The Federal Reserve on Wednesday broadly lowered its outlook on the US economy this year, saying growth and inflation were slowing but the jobs market was expected to keep improving.
The Federal Open Market Committee, in a statement following a two-day meeting, said information since the January meeting suggested "economic growth has moderated somewhat."
The FOMC said that the labor market had made gains but inflation had declined further below its longer-run 2.0 percent target, largely due to falling energy prices. It held the key federal funds rate at the zero level, where it has been pegged since December 2008 to underpin the recovery from the Great Recession.

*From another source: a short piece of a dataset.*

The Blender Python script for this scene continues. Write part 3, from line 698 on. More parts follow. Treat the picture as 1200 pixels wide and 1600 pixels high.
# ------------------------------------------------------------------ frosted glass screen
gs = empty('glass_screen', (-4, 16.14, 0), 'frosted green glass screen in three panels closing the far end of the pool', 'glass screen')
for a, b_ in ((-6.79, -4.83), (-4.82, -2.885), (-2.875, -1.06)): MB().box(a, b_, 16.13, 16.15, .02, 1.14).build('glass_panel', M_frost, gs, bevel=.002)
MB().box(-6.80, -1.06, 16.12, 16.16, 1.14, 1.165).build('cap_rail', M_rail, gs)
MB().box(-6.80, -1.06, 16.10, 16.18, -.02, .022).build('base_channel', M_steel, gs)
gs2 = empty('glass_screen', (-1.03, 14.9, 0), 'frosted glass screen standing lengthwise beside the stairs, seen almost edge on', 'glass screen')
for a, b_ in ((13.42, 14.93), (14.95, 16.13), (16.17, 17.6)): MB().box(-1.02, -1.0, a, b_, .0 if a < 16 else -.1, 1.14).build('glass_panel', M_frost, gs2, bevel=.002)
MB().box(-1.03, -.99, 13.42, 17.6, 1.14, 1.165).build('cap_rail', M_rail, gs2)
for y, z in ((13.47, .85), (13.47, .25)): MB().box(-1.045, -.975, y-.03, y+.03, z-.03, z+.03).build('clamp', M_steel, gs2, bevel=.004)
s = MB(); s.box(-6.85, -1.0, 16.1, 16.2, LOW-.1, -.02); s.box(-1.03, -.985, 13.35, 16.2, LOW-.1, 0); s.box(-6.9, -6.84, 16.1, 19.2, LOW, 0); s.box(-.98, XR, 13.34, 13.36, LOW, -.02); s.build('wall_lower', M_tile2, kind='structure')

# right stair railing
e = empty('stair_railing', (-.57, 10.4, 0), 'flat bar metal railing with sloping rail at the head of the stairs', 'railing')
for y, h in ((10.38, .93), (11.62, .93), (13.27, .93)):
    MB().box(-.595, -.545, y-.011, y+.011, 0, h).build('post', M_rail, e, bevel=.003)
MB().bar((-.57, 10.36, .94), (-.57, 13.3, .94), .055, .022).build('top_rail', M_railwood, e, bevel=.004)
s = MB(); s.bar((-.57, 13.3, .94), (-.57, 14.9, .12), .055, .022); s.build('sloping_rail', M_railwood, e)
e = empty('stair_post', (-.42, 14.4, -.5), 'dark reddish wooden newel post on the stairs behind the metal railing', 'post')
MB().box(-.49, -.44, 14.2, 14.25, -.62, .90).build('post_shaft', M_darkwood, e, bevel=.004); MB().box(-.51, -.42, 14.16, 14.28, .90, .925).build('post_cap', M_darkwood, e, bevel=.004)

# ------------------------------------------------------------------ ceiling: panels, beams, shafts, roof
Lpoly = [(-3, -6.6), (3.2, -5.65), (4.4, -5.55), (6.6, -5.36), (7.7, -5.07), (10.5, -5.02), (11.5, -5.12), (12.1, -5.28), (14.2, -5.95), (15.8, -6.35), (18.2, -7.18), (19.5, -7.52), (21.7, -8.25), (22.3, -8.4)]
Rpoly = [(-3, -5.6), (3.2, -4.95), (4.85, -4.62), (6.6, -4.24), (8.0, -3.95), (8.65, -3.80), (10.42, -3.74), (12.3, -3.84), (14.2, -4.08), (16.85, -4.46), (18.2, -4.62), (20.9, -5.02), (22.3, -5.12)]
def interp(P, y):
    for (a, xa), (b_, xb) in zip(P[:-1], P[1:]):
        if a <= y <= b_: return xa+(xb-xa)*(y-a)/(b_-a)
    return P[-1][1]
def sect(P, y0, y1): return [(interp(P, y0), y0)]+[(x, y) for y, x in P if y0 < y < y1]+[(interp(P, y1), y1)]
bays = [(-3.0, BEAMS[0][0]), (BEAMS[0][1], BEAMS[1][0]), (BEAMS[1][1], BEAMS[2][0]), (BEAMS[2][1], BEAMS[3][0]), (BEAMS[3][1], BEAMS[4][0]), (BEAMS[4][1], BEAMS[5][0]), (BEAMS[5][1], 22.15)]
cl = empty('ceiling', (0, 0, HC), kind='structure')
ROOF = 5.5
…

In an update of December projections released along with the FOMC statement, the Fed cut its estimate of 2015 gross domestic product growth by 0.3 percentage points, to a range between 2.3 percent and 2.8 percent. In 2014, the economy grew 2.4 percent.
The central bank's preferred measure of inflation, the personal consumption expenditures price index, was now seen at an annual rate of 0.6-0.8 percent this year, compared with the prior estimate of 1.0-1.6 percent.

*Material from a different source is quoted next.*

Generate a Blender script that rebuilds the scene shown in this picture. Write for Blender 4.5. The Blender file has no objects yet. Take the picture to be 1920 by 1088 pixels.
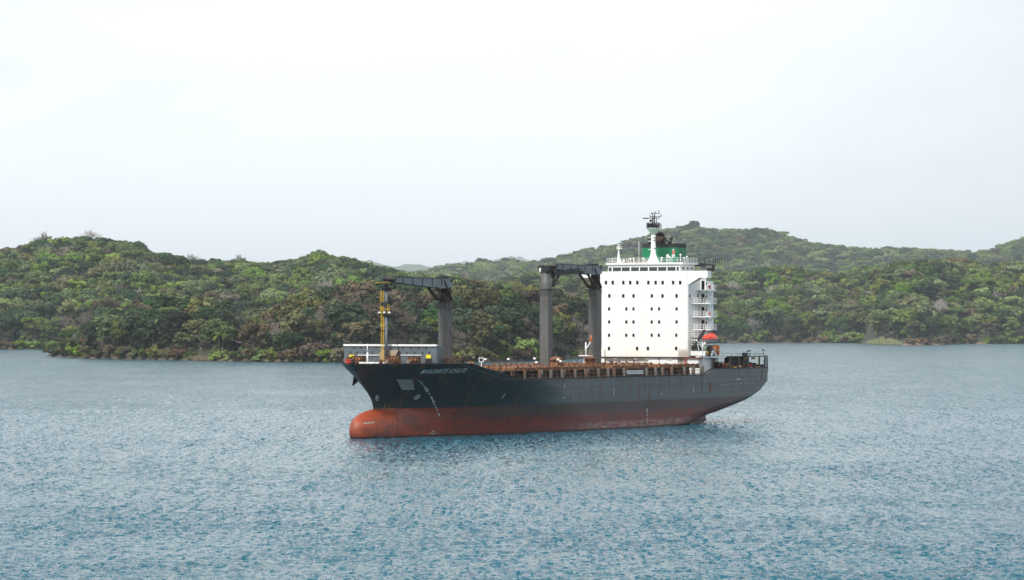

Core PCE inflation, stripping out food and energy prices, was also expected to slow more than previously thought, to 1.3-1.4 percent compared with 1.5-1.8 percent in December.
According to the latest data, January PCE inflation was a slight 0.2 percent year-over-year and core PCE was 1.3 percent.
The labor market picture brightened. The Fed projected the unemployment rate this year would range between 5.0 percent and 5.2 percent; its prior estimate was 5.2-5.3 percent. In February, the jobless rate fell to 5.5 percent, the lowest level since May 2008, after a year of solid job gains.